Dear Wine Ladies, We are quickly becoming fans of the red wines of Bordeaux and recently heard someone refer to Bordeaux as Claret.  Is Claret a kind of wine from Bordeaux or is it from a different region? Also, I have heard the term Meritage from Bordeaux, what is the difference? – Jackie

Dear Jackie, The term claret is actually a moniker it was mostly used by the British for the red wines of Bordeaux, with its origin dating back to the 14th and 15th centuries. During this time period, the red wines of Bordeaux were generally much lighter in colour and much paler. The word claret comes from the Latin word Clarus that means “clear”.  These days although not so commonly used claret is used as a general term for the red wines of Bordeaux, as well as red wines made in the Bordeaux style.  The grapes permitted to make red Bordeaux are Cabernet Sauvignon, Merlot, Cabernet Franc, Petit Verdot and Malbec, either as single varietal wines or any blend of the five.

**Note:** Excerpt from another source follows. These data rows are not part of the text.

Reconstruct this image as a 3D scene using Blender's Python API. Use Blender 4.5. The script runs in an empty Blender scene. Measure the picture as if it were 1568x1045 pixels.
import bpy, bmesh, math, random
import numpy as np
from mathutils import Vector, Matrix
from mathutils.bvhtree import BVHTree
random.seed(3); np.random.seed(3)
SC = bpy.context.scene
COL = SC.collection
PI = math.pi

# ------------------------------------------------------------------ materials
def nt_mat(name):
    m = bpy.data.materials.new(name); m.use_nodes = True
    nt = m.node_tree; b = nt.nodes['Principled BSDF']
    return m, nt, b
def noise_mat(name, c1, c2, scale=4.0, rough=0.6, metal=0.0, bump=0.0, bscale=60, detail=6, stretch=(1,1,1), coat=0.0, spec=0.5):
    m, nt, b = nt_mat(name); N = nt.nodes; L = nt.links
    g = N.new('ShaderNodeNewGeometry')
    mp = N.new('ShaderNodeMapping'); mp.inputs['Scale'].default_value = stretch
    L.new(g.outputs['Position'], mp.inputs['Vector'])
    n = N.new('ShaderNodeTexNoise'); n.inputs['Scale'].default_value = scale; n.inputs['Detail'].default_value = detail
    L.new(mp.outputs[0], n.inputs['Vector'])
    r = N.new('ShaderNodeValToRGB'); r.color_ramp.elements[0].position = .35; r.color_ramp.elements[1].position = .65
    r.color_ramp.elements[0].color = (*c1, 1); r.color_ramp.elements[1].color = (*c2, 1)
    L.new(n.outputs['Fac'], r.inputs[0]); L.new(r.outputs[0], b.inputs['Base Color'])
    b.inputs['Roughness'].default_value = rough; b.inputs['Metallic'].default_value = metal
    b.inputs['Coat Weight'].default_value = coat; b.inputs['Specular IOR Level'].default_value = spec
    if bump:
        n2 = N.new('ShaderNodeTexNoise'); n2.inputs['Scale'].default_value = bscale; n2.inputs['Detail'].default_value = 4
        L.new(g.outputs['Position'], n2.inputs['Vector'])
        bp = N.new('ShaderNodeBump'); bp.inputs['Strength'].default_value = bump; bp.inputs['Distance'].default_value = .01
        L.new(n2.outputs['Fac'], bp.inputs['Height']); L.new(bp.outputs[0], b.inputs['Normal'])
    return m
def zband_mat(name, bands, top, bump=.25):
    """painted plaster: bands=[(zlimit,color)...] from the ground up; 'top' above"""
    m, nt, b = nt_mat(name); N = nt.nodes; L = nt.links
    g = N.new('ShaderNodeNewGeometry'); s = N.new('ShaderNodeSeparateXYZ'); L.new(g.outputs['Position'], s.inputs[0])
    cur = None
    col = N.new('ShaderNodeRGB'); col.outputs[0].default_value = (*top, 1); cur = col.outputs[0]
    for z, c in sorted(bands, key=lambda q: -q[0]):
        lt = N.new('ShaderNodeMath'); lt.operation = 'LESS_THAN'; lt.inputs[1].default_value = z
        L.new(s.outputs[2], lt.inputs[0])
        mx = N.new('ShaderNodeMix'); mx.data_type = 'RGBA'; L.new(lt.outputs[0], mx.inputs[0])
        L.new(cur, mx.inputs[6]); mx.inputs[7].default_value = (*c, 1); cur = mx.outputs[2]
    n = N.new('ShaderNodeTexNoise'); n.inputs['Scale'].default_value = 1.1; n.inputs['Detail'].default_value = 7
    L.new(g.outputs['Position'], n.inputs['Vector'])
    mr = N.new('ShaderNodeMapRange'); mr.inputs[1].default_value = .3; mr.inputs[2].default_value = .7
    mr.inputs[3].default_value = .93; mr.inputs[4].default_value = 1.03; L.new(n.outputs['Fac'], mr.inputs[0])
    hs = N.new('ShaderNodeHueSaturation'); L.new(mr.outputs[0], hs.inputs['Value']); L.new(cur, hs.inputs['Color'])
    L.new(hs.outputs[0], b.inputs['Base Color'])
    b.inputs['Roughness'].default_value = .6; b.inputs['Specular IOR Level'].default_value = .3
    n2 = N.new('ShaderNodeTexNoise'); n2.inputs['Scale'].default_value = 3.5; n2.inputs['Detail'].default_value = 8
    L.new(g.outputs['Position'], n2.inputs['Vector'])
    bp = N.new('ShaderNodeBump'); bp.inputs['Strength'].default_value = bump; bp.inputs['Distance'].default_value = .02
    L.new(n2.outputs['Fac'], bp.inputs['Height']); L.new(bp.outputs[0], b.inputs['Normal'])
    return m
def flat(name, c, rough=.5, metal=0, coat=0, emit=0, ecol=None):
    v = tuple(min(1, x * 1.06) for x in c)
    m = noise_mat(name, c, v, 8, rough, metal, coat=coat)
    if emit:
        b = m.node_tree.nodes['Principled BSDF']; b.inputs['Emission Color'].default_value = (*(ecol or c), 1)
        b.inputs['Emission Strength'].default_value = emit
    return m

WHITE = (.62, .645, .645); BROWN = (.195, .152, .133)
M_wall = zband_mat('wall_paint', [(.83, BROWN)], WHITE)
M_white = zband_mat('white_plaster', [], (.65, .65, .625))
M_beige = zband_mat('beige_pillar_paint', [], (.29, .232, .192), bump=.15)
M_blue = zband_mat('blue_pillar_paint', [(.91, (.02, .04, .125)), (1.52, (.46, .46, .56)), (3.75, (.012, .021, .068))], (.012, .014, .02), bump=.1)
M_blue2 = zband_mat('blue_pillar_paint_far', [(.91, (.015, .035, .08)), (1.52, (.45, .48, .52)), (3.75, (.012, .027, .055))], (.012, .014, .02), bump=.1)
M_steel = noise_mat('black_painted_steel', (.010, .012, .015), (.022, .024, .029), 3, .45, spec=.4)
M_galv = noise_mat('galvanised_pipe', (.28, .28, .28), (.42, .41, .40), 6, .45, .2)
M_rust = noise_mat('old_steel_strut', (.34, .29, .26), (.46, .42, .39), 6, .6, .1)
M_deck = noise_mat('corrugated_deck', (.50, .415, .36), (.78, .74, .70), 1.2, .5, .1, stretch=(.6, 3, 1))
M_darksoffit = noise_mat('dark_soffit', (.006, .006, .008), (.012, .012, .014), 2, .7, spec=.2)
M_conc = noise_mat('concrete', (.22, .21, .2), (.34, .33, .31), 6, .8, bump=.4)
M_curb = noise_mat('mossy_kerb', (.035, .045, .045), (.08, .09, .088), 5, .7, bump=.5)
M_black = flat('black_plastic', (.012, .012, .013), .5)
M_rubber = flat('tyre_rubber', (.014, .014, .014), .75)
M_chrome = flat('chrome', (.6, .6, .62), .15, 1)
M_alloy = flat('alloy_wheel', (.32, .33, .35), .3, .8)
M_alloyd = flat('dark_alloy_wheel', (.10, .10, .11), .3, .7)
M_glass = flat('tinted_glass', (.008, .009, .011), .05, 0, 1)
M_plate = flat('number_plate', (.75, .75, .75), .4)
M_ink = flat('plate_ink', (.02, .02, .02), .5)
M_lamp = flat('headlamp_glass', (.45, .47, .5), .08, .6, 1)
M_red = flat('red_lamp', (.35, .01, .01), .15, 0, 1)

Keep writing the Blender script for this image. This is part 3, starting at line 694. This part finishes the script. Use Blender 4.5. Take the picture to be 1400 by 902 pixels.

Meritage wines are not from Bordeaux, rather they are wines blended with the traditional noble grape varietals of Bordeaux. The term Meritage, which rhymes with heritage combines “merit” meant to reflect the quality of the grapes, and “heritage” recognizing the centuries-old tradition of blending, long considered being the highest form of the winemaker’s art. Wines labeled Meritage first appeared in the late 1980s after a group of American vintners joined forces to create a name for New World wines blended in the tradition of Bordeaux. In 1988 The Meritage Association was formed issuing licenses strictly to wines meeting specific criteria.